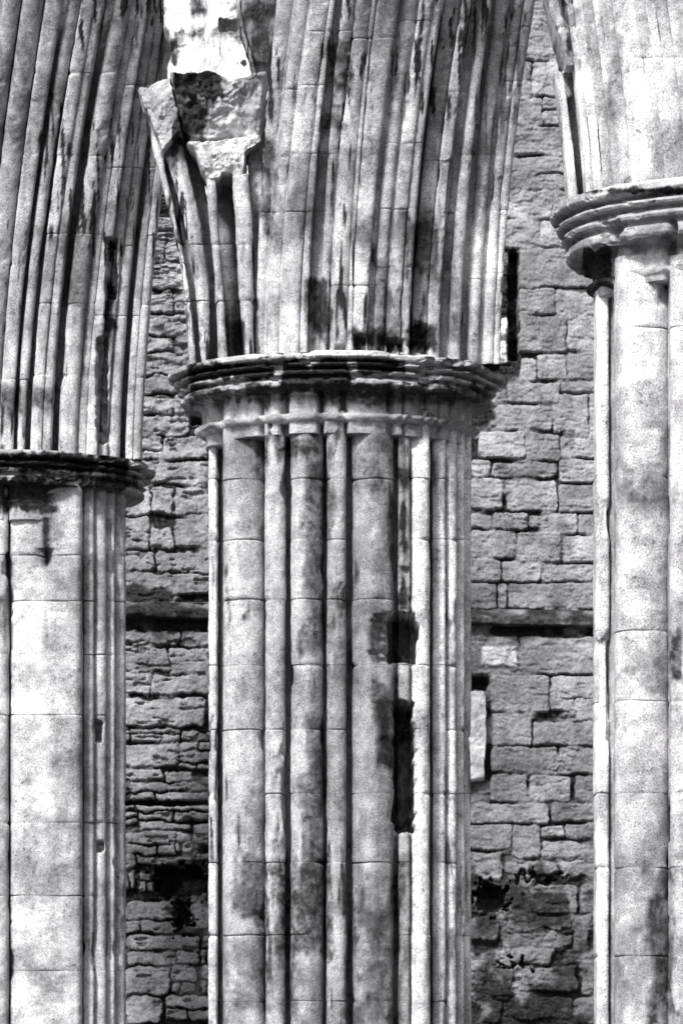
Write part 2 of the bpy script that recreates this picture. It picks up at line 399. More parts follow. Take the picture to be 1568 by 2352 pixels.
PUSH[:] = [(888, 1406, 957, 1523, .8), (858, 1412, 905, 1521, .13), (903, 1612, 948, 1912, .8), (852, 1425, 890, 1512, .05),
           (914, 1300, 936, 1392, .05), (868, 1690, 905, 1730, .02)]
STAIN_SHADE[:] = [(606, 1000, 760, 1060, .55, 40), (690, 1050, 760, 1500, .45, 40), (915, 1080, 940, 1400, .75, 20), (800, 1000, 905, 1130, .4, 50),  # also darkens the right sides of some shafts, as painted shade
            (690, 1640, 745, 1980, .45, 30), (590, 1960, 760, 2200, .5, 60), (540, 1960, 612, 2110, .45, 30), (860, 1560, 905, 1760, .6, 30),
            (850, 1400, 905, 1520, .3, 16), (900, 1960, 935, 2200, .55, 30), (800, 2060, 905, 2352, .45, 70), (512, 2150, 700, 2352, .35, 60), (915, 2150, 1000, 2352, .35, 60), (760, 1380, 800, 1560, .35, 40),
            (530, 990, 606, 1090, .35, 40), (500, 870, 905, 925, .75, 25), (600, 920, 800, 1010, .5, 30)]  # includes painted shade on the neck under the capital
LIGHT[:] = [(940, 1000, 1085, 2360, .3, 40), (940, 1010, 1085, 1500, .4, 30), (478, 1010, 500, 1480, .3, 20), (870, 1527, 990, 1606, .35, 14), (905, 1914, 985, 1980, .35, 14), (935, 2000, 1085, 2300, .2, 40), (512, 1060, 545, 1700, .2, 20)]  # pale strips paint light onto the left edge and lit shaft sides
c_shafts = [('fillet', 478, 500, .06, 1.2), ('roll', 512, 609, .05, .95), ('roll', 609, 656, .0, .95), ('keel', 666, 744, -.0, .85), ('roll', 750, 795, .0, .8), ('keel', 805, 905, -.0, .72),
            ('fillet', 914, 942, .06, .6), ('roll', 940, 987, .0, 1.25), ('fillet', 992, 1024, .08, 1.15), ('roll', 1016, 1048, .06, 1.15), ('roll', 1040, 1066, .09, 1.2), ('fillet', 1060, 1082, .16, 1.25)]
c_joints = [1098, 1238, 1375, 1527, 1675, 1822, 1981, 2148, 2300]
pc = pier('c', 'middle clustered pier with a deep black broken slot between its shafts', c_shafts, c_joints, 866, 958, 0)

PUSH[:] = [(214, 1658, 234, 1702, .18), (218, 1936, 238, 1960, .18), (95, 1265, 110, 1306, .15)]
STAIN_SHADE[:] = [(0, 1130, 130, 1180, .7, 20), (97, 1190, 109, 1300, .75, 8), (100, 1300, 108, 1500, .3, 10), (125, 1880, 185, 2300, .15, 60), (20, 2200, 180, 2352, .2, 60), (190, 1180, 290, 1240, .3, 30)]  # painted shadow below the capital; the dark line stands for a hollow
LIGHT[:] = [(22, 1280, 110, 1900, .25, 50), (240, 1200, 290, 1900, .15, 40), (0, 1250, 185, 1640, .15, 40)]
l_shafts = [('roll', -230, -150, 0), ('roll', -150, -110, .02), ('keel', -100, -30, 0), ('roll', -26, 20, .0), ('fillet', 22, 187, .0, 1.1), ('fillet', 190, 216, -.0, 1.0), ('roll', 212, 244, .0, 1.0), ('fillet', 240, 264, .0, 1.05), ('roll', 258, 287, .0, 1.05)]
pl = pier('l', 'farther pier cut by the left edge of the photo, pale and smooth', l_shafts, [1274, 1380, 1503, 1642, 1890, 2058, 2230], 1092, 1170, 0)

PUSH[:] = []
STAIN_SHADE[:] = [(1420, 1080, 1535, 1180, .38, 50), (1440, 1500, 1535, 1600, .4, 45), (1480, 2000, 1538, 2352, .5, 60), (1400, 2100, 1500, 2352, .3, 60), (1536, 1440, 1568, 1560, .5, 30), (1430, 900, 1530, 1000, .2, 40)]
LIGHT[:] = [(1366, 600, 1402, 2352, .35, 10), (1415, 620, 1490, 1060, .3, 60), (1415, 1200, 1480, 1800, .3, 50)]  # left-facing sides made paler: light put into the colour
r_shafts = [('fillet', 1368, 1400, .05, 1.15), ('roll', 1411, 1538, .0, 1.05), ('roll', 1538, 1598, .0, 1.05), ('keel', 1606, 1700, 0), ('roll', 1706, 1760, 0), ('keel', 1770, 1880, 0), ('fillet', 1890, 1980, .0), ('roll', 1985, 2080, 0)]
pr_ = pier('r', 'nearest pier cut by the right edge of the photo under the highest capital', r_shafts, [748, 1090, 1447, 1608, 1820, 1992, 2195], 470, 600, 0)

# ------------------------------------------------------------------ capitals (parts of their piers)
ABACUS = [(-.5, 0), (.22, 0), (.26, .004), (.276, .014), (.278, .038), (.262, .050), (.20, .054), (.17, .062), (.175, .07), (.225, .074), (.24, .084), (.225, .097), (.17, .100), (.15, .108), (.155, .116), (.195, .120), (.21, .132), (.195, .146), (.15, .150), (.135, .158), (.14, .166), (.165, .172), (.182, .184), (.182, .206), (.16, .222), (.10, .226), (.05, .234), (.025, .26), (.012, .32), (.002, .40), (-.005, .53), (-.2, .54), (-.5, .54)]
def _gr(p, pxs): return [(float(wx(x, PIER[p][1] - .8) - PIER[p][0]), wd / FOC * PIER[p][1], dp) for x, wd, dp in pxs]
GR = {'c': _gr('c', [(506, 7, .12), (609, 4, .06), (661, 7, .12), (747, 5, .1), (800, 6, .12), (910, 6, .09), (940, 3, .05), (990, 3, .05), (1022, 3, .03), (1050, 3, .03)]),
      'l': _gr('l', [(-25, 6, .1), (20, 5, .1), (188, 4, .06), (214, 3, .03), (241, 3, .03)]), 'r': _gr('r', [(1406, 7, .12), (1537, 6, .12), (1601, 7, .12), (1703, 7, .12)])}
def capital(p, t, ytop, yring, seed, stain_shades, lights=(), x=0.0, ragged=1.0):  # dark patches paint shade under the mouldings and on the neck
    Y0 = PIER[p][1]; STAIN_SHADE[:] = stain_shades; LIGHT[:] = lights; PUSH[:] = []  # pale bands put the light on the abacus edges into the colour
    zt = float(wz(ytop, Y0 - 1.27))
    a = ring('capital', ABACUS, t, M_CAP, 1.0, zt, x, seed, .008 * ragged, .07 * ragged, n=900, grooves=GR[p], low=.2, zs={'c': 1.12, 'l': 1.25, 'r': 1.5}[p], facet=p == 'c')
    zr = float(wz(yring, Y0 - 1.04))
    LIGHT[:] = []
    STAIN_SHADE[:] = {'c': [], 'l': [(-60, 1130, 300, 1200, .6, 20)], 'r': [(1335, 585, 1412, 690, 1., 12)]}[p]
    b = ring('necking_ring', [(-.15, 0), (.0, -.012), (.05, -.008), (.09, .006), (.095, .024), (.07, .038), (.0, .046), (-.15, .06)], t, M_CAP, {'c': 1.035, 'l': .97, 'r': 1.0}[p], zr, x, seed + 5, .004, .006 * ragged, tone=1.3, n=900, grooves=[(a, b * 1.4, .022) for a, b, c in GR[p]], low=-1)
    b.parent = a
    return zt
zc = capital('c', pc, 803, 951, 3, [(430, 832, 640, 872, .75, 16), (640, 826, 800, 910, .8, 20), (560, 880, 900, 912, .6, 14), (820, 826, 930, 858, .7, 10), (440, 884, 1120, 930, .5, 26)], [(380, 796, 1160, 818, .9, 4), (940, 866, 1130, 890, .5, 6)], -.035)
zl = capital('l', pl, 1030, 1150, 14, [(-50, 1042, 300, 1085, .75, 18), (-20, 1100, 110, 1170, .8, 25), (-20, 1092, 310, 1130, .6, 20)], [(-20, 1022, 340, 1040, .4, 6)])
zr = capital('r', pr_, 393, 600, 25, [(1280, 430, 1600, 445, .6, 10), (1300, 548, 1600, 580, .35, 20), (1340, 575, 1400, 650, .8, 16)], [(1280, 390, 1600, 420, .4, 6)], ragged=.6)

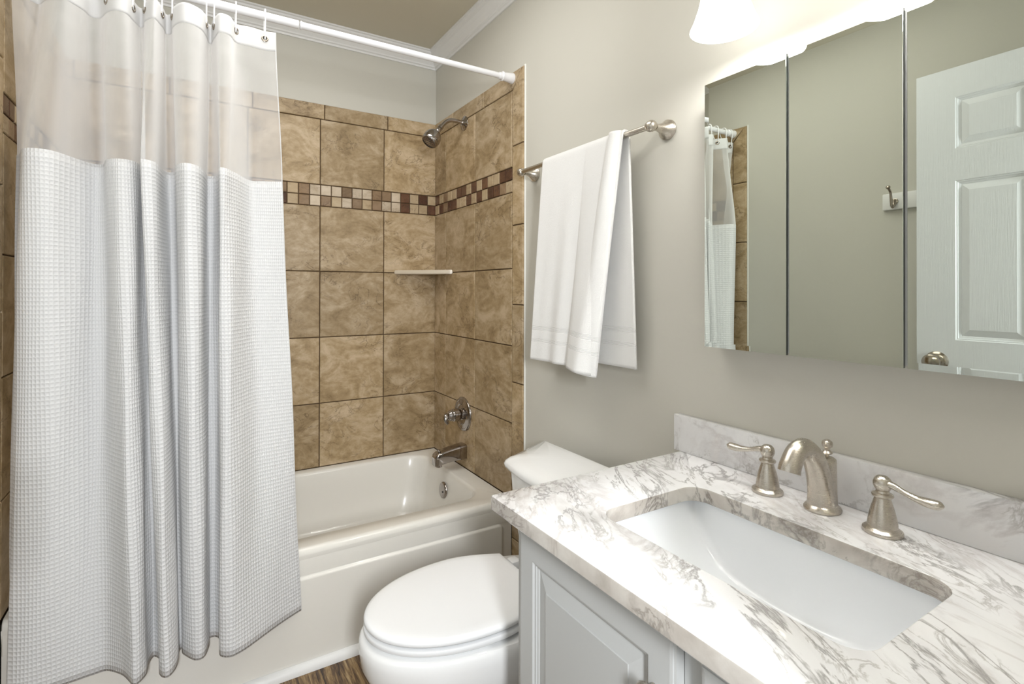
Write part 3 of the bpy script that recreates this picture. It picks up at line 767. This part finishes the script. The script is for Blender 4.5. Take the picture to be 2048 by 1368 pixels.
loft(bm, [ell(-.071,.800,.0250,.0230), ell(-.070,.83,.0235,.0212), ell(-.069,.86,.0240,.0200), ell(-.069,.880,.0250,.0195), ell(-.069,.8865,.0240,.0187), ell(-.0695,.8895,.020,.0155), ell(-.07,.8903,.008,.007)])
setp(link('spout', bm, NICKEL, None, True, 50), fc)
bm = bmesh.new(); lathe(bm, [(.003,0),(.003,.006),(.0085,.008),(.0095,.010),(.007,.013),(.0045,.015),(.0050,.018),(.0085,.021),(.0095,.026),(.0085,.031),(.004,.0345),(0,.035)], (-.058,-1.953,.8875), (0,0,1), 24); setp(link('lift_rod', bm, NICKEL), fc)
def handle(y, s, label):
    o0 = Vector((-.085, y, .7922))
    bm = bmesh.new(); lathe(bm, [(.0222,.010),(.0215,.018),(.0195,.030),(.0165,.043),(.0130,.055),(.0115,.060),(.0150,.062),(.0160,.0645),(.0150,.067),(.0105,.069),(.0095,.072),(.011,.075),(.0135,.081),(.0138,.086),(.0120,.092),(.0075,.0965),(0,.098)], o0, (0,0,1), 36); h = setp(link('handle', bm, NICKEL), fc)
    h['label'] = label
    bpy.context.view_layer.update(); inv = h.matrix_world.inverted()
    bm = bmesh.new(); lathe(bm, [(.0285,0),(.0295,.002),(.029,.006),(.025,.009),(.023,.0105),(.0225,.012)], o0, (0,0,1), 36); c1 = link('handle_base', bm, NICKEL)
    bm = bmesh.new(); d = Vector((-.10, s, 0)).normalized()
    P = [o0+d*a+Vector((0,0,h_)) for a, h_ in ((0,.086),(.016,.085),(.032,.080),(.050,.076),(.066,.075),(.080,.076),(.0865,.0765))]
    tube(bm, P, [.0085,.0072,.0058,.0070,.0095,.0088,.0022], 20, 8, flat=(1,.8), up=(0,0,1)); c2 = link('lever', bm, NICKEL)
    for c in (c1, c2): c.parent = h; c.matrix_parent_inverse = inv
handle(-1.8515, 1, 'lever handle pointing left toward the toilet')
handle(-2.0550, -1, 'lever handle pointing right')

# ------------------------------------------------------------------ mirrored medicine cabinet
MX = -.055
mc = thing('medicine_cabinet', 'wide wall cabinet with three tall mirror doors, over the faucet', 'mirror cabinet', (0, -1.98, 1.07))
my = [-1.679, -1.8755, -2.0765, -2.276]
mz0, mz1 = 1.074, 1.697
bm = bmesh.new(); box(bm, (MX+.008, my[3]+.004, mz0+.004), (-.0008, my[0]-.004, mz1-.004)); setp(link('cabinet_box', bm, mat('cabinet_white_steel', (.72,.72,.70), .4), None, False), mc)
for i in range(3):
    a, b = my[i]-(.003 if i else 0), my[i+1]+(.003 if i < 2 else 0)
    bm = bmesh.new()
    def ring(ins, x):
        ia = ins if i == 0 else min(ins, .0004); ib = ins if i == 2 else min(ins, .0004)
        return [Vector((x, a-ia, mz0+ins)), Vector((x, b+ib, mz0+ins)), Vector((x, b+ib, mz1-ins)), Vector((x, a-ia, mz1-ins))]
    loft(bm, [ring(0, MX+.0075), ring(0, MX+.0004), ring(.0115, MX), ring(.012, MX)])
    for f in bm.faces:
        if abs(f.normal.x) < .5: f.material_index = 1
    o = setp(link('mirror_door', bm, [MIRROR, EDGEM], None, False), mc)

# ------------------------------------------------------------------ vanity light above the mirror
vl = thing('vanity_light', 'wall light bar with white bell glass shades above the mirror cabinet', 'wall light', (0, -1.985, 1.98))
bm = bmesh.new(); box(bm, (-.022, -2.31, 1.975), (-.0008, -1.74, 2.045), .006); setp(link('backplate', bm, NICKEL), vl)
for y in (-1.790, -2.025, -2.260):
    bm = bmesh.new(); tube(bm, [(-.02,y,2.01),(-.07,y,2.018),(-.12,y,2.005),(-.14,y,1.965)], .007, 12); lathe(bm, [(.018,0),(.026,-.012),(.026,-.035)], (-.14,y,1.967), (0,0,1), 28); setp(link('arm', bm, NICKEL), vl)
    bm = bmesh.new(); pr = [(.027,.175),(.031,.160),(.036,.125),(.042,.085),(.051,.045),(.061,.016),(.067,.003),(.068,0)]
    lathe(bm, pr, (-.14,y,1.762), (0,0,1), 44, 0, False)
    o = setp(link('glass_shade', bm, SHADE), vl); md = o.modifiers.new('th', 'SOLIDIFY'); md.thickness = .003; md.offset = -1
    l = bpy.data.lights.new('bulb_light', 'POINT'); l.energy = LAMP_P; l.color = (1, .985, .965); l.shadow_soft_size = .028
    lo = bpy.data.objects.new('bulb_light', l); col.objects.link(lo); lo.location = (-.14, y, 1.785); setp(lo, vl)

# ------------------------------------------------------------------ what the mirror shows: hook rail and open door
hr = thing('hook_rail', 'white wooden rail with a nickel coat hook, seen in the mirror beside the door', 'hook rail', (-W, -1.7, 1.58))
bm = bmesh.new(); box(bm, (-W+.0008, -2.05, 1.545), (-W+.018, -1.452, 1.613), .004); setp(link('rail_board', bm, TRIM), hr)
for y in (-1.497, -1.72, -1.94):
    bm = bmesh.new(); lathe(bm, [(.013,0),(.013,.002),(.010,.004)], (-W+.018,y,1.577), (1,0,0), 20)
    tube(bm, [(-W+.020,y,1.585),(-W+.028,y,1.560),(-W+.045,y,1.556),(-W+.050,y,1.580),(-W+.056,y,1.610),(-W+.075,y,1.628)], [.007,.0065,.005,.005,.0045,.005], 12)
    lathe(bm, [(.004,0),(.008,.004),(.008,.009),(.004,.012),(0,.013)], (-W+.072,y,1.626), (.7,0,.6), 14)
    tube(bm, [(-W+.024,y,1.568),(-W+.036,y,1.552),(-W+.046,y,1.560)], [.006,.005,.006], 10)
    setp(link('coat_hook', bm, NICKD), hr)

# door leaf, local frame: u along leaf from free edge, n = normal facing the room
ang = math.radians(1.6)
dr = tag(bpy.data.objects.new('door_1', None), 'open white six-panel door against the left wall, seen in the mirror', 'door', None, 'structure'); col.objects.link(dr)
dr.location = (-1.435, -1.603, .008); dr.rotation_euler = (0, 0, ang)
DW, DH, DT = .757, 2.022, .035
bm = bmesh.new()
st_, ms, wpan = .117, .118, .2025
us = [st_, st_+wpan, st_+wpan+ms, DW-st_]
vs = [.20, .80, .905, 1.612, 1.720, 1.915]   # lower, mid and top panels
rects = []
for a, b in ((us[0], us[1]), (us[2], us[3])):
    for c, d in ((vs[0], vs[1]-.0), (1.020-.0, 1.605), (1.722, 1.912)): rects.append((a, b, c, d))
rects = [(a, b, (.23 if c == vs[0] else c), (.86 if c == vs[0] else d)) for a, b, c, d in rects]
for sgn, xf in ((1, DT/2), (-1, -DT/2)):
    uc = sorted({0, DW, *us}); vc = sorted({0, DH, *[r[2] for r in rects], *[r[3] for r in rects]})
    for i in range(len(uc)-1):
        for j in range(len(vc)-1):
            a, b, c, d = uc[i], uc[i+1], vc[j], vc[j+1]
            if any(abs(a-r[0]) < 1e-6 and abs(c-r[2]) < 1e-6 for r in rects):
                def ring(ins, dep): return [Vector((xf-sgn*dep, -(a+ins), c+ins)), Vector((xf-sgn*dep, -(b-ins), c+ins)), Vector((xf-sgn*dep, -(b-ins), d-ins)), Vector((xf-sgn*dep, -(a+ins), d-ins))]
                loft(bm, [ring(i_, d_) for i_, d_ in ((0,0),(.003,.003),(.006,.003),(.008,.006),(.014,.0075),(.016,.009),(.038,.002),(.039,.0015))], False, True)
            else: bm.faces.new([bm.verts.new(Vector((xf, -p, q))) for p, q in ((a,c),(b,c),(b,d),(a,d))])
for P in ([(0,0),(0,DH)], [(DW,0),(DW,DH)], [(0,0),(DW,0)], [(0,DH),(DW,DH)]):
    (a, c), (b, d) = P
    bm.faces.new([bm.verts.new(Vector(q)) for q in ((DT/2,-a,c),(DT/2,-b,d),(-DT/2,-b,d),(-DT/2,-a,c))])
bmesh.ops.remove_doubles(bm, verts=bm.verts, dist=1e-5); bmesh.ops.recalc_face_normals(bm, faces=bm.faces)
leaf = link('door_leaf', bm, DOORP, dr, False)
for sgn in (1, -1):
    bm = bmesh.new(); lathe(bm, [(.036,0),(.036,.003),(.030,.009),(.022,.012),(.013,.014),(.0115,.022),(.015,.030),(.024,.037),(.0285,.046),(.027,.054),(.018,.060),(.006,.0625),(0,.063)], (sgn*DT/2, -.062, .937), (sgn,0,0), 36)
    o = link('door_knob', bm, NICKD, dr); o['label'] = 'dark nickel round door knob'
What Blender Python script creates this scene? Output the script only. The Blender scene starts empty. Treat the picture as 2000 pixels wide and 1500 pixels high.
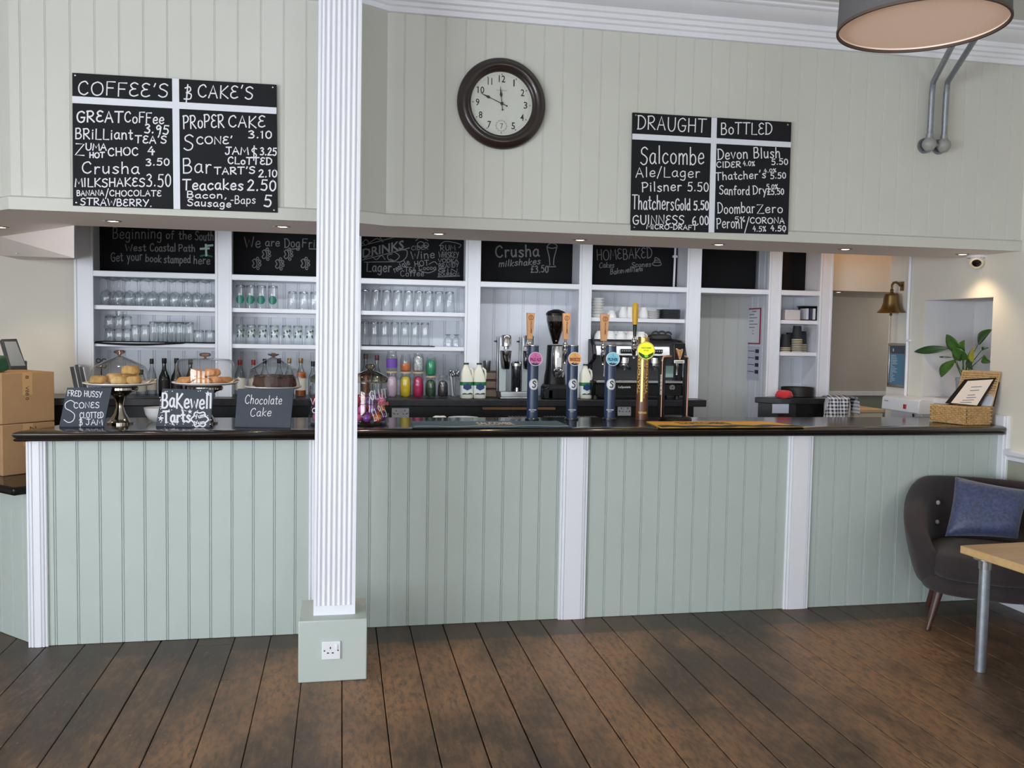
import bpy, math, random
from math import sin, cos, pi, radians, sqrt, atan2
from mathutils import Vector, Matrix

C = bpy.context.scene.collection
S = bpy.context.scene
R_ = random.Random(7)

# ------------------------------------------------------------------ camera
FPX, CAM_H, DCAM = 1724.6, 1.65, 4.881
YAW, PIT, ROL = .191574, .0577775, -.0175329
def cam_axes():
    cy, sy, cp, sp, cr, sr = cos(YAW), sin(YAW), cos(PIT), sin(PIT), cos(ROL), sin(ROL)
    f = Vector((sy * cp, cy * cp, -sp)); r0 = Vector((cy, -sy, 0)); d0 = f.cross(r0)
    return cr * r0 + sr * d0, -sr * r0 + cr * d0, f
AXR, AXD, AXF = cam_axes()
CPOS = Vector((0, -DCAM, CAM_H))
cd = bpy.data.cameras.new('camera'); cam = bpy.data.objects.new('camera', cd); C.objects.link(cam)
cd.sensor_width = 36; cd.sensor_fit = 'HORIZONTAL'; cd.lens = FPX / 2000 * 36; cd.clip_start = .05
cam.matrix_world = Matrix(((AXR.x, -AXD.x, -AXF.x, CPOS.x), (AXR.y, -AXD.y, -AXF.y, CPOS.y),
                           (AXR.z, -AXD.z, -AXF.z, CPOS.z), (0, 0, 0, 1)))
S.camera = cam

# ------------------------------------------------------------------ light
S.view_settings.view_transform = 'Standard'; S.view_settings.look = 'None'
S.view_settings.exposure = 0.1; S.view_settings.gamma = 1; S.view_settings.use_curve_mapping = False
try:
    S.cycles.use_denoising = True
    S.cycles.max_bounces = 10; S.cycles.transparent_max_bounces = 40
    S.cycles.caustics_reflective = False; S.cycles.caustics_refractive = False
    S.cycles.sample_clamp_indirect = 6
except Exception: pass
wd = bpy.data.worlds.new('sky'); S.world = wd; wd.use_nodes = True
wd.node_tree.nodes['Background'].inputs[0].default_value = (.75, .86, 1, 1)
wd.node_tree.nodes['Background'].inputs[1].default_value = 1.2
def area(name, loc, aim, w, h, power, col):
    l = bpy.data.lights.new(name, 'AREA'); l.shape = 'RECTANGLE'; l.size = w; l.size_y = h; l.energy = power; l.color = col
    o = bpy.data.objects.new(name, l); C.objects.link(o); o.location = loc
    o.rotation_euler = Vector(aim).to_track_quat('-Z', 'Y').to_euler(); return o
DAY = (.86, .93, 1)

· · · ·

Aim of the exercise:
In the listing above, find the line with "What Blender Python" and the line with "R_ = random.Random(7)". Set down exactly those lines and everything between them, skipping pictures.

Exercise answer:
What Blender Python script creates this scene? Output the script only. The Blender scene starts empty. Treat the picture as 2000 pixels wide and 1500 pixels high.
import bpy, math, random
from math import sin, cos, pi, radians, sqrt, atan2
from mathutils import Vector, Matrix

C = bpy.context.scene.collection
S = bpy.context.scene
R_ = random.Random(7)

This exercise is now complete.